(Information provided):
==============================

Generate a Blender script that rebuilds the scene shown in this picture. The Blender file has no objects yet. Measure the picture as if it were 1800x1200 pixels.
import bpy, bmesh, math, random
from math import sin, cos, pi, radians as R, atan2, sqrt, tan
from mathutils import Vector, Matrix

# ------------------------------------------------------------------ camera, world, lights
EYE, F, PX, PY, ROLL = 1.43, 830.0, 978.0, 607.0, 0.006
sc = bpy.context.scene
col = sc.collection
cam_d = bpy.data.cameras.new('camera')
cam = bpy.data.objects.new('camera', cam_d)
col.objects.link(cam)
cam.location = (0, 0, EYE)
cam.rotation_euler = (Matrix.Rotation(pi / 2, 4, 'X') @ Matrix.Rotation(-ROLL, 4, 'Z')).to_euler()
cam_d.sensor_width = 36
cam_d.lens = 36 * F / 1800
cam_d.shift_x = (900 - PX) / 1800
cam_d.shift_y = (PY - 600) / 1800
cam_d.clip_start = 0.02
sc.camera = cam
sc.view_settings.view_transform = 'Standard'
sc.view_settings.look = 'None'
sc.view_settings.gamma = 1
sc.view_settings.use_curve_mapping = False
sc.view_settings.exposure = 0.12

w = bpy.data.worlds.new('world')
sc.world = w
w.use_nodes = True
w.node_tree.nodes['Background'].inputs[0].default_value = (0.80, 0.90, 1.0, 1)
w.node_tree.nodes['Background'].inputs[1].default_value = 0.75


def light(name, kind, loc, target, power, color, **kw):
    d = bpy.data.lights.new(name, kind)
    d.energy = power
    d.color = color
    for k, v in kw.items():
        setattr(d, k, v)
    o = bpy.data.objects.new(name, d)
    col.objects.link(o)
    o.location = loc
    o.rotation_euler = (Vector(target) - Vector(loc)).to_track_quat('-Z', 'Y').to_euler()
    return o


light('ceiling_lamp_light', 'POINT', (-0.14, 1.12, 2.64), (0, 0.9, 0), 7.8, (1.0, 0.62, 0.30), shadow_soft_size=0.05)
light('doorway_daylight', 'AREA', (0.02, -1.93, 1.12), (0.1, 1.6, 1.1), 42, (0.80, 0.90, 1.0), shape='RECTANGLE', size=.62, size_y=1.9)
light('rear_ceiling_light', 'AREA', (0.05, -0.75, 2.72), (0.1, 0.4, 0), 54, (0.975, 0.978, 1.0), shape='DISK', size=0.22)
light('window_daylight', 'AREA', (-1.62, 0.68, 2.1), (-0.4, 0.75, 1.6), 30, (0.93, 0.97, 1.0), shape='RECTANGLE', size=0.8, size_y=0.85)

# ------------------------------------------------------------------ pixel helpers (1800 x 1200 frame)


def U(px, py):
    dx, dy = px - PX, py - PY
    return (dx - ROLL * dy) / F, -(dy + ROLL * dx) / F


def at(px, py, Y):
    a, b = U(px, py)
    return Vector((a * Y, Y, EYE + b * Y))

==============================

(What to work on): Restate every line of the data word for word.

(Response for this exercise):
Generate a Blender script that rebuilds the scene shown in this picture. The Blender file has no objects yet. Measure the picture as if it were 1800x1200 pixels.
import bpy, bmesh, math, random
from math import sin, cos, pi, radians as R, atan2, sqrt, tan
from mathutils import Vector, Matrix

# ------------------------------------------------------------------ camera, world, lights
EYE, F, PX, PY, ROLL = 1.43, 830.0, 978.0, 607.0, 0.006
sc = bpy.context.scene
col = sc.collection
cam_d = bpy.data.cameras.new('camera')
cam = bpy.data.objects.new('camera', cam_d)
col.objects.link(cam)
cam.location = (0, 0, EYE)
cam.rotation_euler = (Matrix.Rotation(pi / 2, 4, 'X') @ Matrix.Rotation(-ROLL, 4, 'Z')).to_euler()
cam_d.sensor_width = 36
cam_d.lens = 36 * F / 1800
cam_d.shift_x = (900 - PX) / 1800
cam_d.shift_y = (PY - 600) / 1800
cam_d.clip_start = 0.02
sc.camera = cam
sc.view_settings.view_transform = 'Standard'
sc.view_settings.look = 'None'
sc.view_settings.gamma = 1
sc.view_settings.use_curve_mapping = False
sc.view_settings.exposure = 0.12

w = bpy.data.worlds.new('world')
sc.world = w
w.use_nodes = True
w.node_tree.nodes['Background'].inputs[0].default_value = (0.80, 0.90, 1.0, 1)
w.node_tree.nodes['Background'].inputs[1].default_value = 0.75


def light(name, kind, loc, target, power, color, **kw):
    d = bpy.data.lights.new(name, kind)
    d.energy = power
    d.color = color
    for k, v in kw.items():
        setattr(d, k, v)
    o = bpy.data.objects.new(name, d)
    col.objects.link(o)
    o.location = loc
    o.rotation_euler = (Vector(target) - Vector(loc)).to_track_quat('-Z', 'Y').to_euler()
    return o


light('ceiling_lamp_light', 'POINT', (-0.14, 1.12, 2.64), (0, 0.9, 0), 7.8, (1.0, 0.62, 0.30), shadow_soft_size=0.05)
light('doorway_daylight', 'AREA', (0.02, -1.93, 1.12), (0.1, 1.6, 1.1), 42, (0.80, 0.90, 1.0), shape='RECTANGLE', size=.62, size_y=1.9)
light('rear_ceiling_light', 'AREA', (0.05, -0.75, 2.72), (0.1, 0.4, 0), 54, (0.975, 0.978, 1.0), shape='DISK', size=0.22)
light('window_daylight', 'AREA', (-1.62, 0.68, 2.1), (-0.4, 0.75, 1.6), 30, (0.93, 0.97, 1.0), shape='RECTANGLE', size=0.8, size_y=0.85)

# ------------------------------------------------------------------ pixel helpers (1800 x 1200 frame)


def U(px, py):
    dx, dy = px - PX, py - PY
    return (dx - ROLL * dy) / F, -(dy + ROLL * dx) / F


def at(px, py, Y):
    a, b = U(px, py)
    return Vector((a * Y, Y, EYE + b * Y))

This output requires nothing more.